São inúmeras as questões geradas por fotos em ambiente de conflito, coincidentemente tendo bandeiras como protagonistas fundamentais na narrativa de vitória e resistência. Fotografias guerreiras que parecem beber a sua influência cenográfica na conhecida pintura de Eugène Delacroix, La Liberté guidant le peuple, de 1830, onde a bandeira francesa tremula sobre os vivos e os mortos.
Um exemplo clássico deste tipo de narrativa visual intencionalmente dramatizada é a foto de Joe Rosenthal, na qual militares norte-americanos do 28º regimento erguem a bandeira norte-americana no alto do monte Suribachi, na ilha japonesa de Iwo Jima. O que foi apresentado ao mundo como fotojornalismo era uma peça de propaganda. O assunto foi trabalhado em um dos últimos filmes de Clint Eastwood. Outro exemplo de manipulação é a foto de soldados soviéticos içando, em 30 de abril de 1945, a bandeira da União Soviética no alto do edifício do Reichstag em Berlim. Ela também uma eficaz produção de propaganda travestida de fotojornalismo para ser usada nos embates da Guerra Fria.
A fotos guerreiras de Iwo Jima e do Reichstag não se sustentaram como fotos jornalísticas. Personagens que participaram das montagens acabaram por revelar os scripts que nortearam a produção daquelas fotografias. Outro aspecto, contrariando o que recomendava Capa, os fotógrafos estavam exageradamente próximos.
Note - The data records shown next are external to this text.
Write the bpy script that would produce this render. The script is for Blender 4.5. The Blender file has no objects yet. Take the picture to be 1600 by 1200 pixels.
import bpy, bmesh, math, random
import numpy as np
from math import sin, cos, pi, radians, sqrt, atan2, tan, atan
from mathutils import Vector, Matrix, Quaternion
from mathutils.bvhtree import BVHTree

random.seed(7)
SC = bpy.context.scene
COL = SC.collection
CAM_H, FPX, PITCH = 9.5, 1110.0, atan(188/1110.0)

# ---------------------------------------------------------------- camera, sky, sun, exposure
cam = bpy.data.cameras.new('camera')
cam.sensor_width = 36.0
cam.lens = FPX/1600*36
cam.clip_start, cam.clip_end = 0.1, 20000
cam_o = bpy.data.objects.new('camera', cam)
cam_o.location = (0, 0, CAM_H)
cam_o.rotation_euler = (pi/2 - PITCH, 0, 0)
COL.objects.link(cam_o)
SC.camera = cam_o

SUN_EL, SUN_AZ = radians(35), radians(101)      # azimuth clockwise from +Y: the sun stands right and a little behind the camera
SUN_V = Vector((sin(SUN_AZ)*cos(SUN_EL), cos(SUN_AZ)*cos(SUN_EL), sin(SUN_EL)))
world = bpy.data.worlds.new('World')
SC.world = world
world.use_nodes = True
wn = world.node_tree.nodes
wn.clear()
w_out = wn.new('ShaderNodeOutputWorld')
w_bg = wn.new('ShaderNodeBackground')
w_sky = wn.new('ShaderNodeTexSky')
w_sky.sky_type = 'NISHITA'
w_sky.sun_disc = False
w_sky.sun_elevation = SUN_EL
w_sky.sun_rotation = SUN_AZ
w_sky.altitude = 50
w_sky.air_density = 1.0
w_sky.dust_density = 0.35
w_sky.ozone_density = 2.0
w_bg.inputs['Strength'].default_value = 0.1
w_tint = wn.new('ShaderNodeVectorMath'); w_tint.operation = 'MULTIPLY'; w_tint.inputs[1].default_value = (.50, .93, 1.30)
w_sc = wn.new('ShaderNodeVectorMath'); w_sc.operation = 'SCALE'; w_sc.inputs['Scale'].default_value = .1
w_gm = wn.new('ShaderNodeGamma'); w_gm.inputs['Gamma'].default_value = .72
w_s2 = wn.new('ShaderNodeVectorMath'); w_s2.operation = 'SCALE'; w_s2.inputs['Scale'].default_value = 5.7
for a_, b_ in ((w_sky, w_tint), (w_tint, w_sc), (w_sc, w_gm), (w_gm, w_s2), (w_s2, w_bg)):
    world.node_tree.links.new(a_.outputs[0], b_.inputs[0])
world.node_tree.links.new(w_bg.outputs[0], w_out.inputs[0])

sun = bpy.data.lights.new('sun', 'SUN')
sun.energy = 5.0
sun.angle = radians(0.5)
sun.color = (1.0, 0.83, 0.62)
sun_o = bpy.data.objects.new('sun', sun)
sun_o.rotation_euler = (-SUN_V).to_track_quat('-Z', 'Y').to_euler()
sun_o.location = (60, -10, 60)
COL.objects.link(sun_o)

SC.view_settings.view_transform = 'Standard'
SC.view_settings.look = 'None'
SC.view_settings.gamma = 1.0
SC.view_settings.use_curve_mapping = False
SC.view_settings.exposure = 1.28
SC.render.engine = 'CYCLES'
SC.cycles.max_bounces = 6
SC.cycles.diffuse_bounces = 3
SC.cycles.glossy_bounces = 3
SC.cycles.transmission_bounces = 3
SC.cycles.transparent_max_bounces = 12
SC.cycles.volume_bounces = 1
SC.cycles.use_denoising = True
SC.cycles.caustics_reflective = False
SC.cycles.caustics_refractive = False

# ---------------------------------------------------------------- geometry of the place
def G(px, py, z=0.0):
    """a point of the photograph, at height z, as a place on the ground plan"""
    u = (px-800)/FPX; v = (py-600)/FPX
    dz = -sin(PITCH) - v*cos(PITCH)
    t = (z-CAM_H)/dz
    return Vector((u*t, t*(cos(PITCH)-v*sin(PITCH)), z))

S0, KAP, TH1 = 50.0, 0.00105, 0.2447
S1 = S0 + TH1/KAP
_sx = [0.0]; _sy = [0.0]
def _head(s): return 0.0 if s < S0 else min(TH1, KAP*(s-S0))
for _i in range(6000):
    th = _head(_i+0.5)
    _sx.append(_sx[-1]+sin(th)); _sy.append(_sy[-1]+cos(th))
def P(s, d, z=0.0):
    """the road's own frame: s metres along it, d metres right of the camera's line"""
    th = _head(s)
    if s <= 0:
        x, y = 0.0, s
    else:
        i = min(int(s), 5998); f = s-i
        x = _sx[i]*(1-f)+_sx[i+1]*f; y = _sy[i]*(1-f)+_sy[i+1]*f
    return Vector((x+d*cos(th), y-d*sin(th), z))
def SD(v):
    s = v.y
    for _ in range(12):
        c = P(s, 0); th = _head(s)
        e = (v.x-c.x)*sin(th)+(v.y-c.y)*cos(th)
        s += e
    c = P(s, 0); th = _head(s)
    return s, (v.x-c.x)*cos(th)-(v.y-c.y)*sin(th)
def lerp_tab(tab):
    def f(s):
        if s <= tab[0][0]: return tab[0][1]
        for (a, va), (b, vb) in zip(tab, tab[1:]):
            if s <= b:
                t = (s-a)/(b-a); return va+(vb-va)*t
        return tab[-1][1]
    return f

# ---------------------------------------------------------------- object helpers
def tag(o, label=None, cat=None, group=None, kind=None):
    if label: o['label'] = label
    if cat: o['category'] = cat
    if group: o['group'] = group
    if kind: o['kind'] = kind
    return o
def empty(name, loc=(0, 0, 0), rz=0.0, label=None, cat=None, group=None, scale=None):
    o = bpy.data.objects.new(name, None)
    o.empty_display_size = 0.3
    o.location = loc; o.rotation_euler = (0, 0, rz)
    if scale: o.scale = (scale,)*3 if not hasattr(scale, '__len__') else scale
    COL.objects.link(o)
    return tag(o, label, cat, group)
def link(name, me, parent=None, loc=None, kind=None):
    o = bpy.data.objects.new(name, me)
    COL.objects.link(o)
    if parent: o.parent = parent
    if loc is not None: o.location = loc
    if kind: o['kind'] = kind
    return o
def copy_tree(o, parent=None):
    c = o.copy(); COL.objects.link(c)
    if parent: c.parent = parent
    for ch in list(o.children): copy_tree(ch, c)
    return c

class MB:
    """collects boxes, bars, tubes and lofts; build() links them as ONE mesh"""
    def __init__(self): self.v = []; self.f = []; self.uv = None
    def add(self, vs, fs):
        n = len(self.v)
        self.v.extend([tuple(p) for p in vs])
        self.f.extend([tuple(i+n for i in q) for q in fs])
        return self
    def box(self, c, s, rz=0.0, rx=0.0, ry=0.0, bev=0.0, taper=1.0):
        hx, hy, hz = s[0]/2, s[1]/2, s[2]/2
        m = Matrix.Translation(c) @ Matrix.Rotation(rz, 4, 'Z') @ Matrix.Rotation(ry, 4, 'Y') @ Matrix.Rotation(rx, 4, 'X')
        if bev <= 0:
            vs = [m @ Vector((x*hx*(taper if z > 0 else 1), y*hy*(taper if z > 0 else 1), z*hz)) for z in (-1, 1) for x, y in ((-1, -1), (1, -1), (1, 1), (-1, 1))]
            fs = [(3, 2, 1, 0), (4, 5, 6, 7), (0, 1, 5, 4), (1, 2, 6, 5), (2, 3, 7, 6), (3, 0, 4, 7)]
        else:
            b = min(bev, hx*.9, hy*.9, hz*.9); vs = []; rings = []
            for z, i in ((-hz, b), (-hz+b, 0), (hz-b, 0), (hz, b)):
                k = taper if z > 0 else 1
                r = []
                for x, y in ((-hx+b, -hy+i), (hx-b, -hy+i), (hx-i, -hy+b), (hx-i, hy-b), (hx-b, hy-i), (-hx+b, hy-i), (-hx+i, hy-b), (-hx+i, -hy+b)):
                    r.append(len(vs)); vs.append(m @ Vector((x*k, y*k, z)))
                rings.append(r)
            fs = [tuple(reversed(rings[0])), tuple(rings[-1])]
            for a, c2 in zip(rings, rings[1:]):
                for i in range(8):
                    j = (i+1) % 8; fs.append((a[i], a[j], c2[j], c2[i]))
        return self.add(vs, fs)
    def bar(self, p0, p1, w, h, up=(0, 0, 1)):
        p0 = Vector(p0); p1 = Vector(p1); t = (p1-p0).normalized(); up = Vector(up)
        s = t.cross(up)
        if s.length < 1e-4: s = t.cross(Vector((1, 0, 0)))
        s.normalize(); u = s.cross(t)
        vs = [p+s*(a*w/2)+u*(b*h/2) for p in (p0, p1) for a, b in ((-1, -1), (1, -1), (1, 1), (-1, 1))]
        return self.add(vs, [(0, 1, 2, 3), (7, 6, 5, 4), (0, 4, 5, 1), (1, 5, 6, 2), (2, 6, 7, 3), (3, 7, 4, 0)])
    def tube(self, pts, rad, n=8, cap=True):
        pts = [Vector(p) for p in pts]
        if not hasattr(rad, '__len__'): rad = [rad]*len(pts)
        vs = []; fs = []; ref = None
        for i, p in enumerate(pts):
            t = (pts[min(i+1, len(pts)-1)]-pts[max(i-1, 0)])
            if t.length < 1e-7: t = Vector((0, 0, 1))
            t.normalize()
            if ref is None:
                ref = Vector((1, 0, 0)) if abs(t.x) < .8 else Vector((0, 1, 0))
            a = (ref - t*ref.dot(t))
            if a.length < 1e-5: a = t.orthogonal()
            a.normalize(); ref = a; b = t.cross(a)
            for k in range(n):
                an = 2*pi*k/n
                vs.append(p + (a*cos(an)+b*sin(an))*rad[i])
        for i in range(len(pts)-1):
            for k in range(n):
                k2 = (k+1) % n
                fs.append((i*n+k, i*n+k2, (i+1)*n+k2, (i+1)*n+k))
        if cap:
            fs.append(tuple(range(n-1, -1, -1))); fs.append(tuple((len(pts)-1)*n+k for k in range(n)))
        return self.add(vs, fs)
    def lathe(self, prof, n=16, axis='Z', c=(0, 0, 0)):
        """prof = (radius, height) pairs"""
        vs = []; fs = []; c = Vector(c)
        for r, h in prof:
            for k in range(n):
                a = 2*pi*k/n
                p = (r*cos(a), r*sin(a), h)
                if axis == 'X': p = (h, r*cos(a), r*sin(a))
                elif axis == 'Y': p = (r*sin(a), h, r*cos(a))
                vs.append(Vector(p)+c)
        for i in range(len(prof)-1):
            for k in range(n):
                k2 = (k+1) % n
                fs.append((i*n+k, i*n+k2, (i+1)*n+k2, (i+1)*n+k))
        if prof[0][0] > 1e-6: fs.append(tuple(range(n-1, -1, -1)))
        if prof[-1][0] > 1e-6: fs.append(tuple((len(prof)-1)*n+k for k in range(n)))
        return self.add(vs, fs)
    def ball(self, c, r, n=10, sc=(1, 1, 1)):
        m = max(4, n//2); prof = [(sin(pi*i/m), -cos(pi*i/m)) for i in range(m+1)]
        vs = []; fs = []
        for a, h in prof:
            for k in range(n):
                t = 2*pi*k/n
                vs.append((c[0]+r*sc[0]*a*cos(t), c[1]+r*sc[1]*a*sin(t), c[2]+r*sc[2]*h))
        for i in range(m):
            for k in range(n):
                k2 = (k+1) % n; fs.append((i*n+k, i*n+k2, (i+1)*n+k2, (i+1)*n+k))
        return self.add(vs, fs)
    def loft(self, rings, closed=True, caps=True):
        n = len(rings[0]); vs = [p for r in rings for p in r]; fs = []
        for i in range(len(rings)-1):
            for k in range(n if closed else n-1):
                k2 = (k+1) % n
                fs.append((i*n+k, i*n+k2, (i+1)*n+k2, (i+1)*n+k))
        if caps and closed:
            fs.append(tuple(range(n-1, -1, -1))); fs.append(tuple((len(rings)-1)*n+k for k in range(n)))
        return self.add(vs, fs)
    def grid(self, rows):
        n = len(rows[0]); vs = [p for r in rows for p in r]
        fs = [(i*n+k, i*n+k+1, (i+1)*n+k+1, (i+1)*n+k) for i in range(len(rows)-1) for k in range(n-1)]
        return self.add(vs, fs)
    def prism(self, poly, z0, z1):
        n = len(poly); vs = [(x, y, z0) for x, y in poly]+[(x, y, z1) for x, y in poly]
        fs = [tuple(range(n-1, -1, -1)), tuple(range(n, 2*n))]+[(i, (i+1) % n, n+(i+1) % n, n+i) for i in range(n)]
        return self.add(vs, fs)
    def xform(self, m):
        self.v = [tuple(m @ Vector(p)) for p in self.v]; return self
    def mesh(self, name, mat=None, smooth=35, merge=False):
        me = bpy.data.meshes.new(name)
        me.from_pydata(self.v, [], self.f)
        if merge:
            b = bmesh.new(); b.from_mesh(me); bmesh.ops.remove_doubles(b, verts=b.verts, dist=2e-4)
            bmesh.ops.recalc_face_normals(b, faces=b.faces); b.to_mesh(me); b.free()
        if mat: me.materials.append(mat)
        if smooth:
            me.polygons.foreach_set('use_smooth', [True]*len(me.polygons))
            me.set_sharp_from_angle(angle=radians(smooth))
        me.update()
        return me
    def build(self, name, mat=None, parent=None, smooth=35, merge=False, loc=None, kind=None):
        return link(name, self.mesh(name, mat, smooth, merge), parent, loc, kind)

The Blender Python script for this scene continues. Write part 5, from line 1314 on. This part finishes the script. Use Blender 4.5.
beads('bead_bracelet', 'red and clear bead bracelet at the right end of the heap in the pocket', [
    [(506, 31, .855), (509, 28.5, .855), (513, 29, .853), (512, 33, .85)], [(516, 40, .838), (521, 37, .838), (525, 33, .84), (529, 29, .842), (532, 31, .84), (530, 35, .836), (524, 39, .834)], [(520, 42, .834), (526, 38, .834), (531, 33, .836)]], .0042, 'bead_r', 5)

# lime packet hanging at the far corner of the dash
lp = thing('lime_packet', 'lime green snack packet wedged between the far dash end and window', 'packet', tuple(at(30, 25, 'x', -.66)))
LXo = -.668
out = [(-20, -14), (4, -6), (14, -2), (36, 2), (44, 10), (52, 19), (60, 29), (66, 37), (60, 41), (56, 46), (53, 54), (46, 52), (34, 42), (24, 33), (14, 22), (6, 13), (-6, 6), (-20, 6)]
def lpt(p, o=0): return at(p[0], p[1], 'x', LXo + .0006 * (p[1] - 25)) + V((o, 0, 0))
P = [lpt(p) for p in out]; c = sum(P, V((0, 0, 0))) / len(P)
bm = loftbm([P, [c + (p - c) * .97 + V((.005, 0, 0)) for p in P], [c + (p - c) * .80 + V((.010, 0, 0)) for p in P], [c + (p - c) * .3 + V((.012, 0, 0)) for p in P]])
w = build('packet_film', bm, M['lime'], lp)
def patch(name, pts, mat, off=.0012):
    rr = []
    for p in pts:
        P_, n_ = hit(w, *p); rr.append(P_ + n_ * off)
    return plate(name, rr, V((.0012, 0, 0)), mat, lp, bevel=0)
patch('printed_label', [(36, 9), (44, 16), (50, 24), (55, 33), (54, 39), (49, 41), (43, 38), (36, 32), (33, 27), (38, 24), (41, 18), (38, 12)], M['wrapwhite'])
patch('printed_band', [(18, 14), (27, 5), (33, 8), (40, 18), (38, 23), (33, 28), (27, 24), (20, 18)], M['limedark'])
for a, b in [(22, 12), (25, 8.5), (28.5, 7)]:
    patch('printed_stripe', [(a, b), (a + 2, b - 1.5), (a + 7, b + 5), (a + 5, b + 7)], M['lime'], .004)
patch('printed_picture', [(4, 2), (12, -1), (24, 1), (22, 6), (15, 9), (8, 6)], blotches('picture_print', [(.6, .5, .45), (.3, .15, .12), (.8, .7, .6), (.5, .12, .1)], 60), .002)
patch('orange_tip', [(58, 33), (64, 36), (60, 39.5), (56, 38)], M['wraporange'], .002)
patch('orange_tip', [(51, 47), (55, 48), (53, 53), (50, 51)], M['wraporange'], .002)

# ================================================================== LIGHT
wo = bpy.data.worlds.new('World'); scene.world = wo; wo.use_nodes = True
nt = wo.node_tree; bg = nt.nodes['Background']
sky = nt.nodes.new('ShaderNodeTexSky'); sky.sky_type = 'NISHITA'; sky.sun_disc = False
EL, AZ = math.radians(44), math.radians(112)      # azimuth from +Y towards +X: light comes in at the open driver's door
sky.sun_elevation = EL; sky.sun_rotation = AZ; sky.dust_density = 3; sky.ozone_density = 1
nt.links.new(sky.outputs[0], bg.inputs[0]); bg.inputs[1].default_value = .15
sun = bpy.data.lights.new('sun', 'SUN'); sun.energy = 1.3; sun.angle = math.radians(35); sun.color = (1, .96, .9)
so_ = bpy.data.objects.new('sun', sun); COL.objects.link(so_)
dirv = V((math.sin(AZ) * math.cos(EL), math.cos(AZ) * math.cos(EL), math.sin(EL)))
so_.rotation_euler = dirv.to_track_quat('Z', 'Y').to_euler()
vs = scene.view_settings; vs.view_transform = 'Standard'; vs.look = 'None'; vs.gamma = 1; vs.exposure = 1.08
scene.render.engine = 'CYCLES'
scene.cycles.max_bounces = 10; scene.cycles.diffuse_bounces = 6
No conflito entre Israel e os palestinos, as fotos produzidas, a partir de planos fechados e closes, pelas máquinas de comunicação e de propaganda dos dois lados deveriam ser vistas, até prova em contrário, pela mídia democrática e pelos leitores como retórica de guerra. Lamentavelmente, neste contexto, a foto de Mohammed Saber pode ser mais uma componente da crescente desconfiança gerada pelo jornalismo com alma de propaganda.